What is it you find particularly engaging about Happy Meal toys?

They're not specifically Happy Meal toys. I've got Taco Bell, Burger King. You buy the toy, the food's free, I guess. They're really cute, just really well made. They've got screws in the bottom. It's a nice weighted toy. It looks like it's going to last. Look at this guy.

That looks like Heimlich from A Bug's Life.

And this, it's a cricket. It actually makes a cricket sound. It's from the (Disney) film about the woman warrior from Japan. I just thought it was really cool. And these are from Chik-fil-A. They're little cows with signs.

"Eat chikin. Cuddle cowze."

Sometimes the toys are really big. Like this guy. (Pushes button.) "Buzz Lightyear to the rescue." I keep the boxes when they're really cool. Sometimes they serve them to you in bags. It depends on which McDonald's you go to. Do each of these represent a meal consumed?

Not all of them. Sometimes I miss the week of some cool toy, so I end up going down to the corner thrift store and getting them for a dime. I go to garage sales. I've got a friend down the street who's got two little kids and when they get tired of the toys, she brings them to me.
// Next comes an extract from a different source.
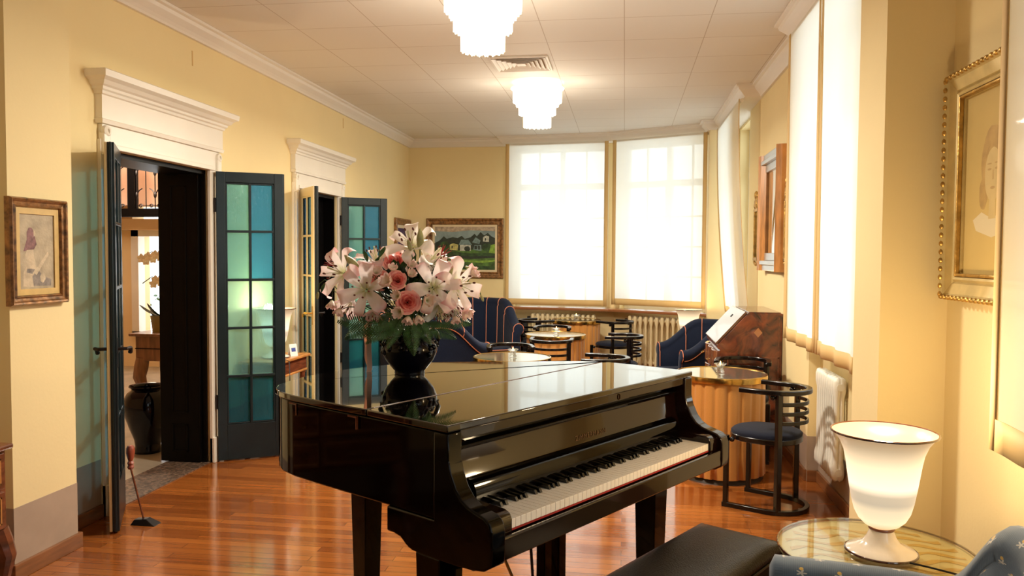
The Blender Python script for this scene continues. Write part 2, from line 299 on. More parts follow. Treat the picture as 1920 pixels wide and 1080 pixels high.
# ------------------------------------------------------------------ mesh helpers
class MB:
    def __init__(s): s.v = []; s.f = []; s.m = []; s.mi = 0; s.uv = {}
    def add(s, vs, fs):
        n = len(s.v); s.v += [tuple(v) for v in vs]
        for f in fs: s.f.append([n+i for i in f]); s.m.append(s.mi)
        return s
    def box(s, x0, x1, y0, y1, z0, z1, M=None):
        vs = [(x, y, z) for x in (x0, x1) for y in (y0, y1) for z in (z0, z1)]
        if M: vs = [tuple(M @ Vector(v)) for v in vs]
        return s.add(vs, [(0, 1, 3, 2), (4, 6, 7, 5), (0, 4, 5, 1), (2, 3, 7, 6), (0, 2, 6, 4), (1, 5, 7, 3)])
    def prism(s, pts, a0, a1, axis='z', M=None):
        """closed polygon pts extruded from a0 to a1 along axis; the 2-D points are the other two axes in order"""
        def P(p, a):
            q = {'z': (p[0], p[1], a), 'y': (p[0], a, p[1]), 'x': (a, p[0], p[1])}[axis]
            return tuple(M @ Vector(q)) if M else q
        n = len(pts); vs = [P(p, a0) for p in pts] + [P(p, a1) for p in pts]
        fs = [tuple(range(n))[::-1], tuple(range(n, 2*n))] + [(i, (i+1) % n, n+(i+1) % n, n+i) for i in range(n)]
        return s.add(vs, fs)
    def lathe(s, prof, c=(0, 0, 0), n=32, cap=False, wob=None):
        vs = []; m = len(prof)
        for j in range(n):
            a = 2*math.pi*j/n
            for i, (r, z) in enumerate(prof):
                k = wob(a, z, r) if wob else r
                vs.append((c[0]+k*math.cos(a), c[1]+k*math.sin(a), c[2]+z))
        fs = [(j*m+i, ((j+1) % n)*m+i, ((j+1) % n)*m+i+1, j*m+i+1) for j in range(n) for i in range(m-1)]
        if cap:
            fs.append(tuple(j*m for j in range(n))[::-1]); fs.append(tuple(j*m+m-1 for j in range(n)))
        return s.add(vs, fs)
    def tube(s, path, r, n=8, closed=False, sec=None, upv=(0, 0, 1), rot=None):
        """sweep a circle of radius r (number or list) or a section [(side, up)] along path"""
        path = [Vector(p) for p in path]; N = len(path); sec0 = sec
        vs = []; U = Vector(upv)
        for i, p in enumerate(path):
            a = path[(i-1) % N] if (closed or i > 0) else p; b = path[(i+1) % N] if (closed or i < N-1) else p
            t = (b-a).normalized(); sd = t.cross(U)
            if sd.length < 1e-3: sd = t.cross(Vector((0, 1, 0.01)))
            sd.normalize(); uu = sd.cross(t).normalized()
            rr = r[i] if isinstance(r, (list, tuple)) else r
            pts = sec0 if sec0 else [(math.cos(2*math.pi*k/n), math.sin(2*math.pi*k/n)) for k in range(n)]
            k_ = rr if not sec0 else (rr if rr else 1)
            for (x, y) in pts: vs.append(tuple(p + sd*x*k_ + uu*y*k_))
        m = len(pts)
        fs = []
        for i in range(N if closed else N-1):
            j = (i+1) % N
            for k in range(m): fs.append((i*m+k, j*m+k, j*m+(k+1) % m, i*m+(k+1) % m))
        if not closed: fs += [tuple(range(m)), tuple(range((N-1)*m, N*m))[::-1]]
        return s.add(vs, fs)
    def ball(s, c, r, n=12, m=8, sc=(1, 1, 1), M=None):
        vs = []; fs = []
        for i in range(m+1):
            t = math.pi*i/m
            for j in range(n):
                a = 2*math.pi*j/n; q = Vector((r*sc[0]*math.sin(t)*math.cos(a), r*sc[1]*math.sin(t)*math.sin(a), r*sc[2]*math.cos(t)))
                if M: q = M @ q
                vs.append((c[0]+q.x, c[1]+q.y, c[2]+q.z))
        for i in range(m):
            for j in range(n): fs.append((i*n+j, (i+1)*n+j, (i+1)*n+(j+1) % n, i*n+(j+1) % n))
        return s.add(vs, fs)
    def grid(s, fn, nu, nv, cu=False, thick=0, uv=None):
        vs = [tuple(fn(i/(nu if cu else nu-1), j/(nv-1))) for i in range(nu) for j in range(nv)]
        fs = [(i*nv+j, ((i+1) % nu)*nv+j, ((i+1) % nu)*nv+j+1, i*nv+j+1) for i in range(nu if cu else nu-1) for j in range(nv-1)]
        base = len(s.v)
        for i in range(nu):
            for j in range(nv): s.uv[base+i*nv+j] = uv(i/(nu-1), j/(nv-1)) if uv else (i/(nu-1), j/(nv-1))
        return s.add(vs, fs)
    def build(s, name, m, parent=None, smooth=True, bevel=0, seg=2, solid=0, subd=0, angle=35, **tags):
        me = bpy.data.meshes.new(name); me.from_pydata(s.v, [], s.f); ms = m if isinstance(m, (list, tuple)) else [m]
        for k in ms: me.materials.append(k)
        for p, k in zip(me.polygons, s.m): p.material_index = min(k, len(ms)-1)
        if s.uv:
            l = me.uv_layers.new(name='UVMap')
            for lp in me.loops: l.data[lp.index].uv = s.uv.get(lp.vertex_index, (0, 0))
        bm = bmesh.new(); bm.from_mesh(me); bmesh.ops.recalc_face_normals(bm, faces=bm.faces); bm.to_mesh(me); bm.free()
        if smooth:
            for p in me.polygons: p.use_smooth = True
            me.set_sharp_from_angle(angle=R(angle))
        o = bpy.data.objects.new(name, me); COL.objects.link(o)
        if parent: o.parent = parent
        if bevel:
            b = o.modifiers.new('bevel', 'BEVEL'); b.width = bevel; b.segments = seg; b.limit_method = 'ANGLE'; b.angle_limit = R(40)
            if smooth: b.harden_normals = False
        if solid: sm = o.modifiers.new('solid', 'SOLIDIFY'); sm.thickness = solid; sm.offset = 0
        if subd: sb = o.modifiers.new('sub', 'SUBSURF'); sb.levels = subd; sb.render_levels = subd
        for k, v in tags.items(): o[k] = v
        return o

def thing(name, label, cat, loc=(0, 0, 0), rz=0, group=None):
    o = bpy.data.objects.new(name, None); COL.objects.link(o); o.location = loc; o.rotation_euler = (0, 0, rz)
    o['label'] = label; o['category'] = cat
    if group: o['group'] = group
    return o
def tag(o, label, cat, group=None):
    o['label'] = label; o['category'] = cat
    if group: o['group'] = group
    return o
def struct(o): o['kind'] = 'structure'; return o
def dup(root, loc, rz, label=None, rot=None, scale=None):
    def cp(o, par):
        c = o.copy(); COL.objects.link(c)
        if par: c.parent = par
        for ch in o.children:
            if not ch.get('own'): cp(ch, c)
        return c
    r = cp(root, None); r.location = loc
    r.rotation_euler = rot if rot else (0, 0, rz)
    if scale: r.scale = scale if isinstance(scale, (tuple, list)) else (scale,)*3
    if label: r['label'] = label
    return r
def T(x, y, z, rz=0, rx=0, ry=0): return Matrix.Translation((x, y, z)) @ Matrix.Rotation(rz, 4, 'Z') @ Matrix.Rotation(ry, 4, 'Y') @ Matrix.Rotation(rx, 4, 'X')
def circ(r, n, a0=0, a1=2*math.pi, c=(0, 0), ry=None): return [(c[0]+r*math.cos(a0+(a1-a0)*i/n), c[1]+(ry or r)*math.sin(a0+(a1-a0)*i/n)) for i in range(n+1)]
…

How long have you been collecting?

Pretty much since I've been living here, about nine and a half years. I got here and everything's so relaxed. California's very hectic.

What brought you here?

We were on our way to Miami; a friend of mine is an artist there. I was doing art, sculpture. Anyway, a rock had hit the windshield of the moving van and by the time we made it to Seminole the crack had gone all the way from the corner. We decided we'd hang out Finally, one day there was a gallery exhibition: We went in, and the guy was on the phone freaking out about how one of his artists from California was backing out on him. I said, "I have all my stuff in a storage locker. I can run and get it." He was totally jazzed about it. That's when I met my landlord. He said you have to come to Gulfport, it's this little art village. I fell in love with the place. Anyway, I just got kind of silly and started collecting these things.

If not toys, what would you have collected?

I collect Mardi Gras beads. I love Mardi Gras. And I collect paper towels. I get to maybe 10 left on the roll and that's when I stop using it and I put them in plastic bags. It's textile art, I guess.

Did you ever worry you might be killing yourself for the sake of your collection?

You mean with the food? Sometimes I don't get all the way through it. I bring it home and feed it to the squirrels. They really like the french fries.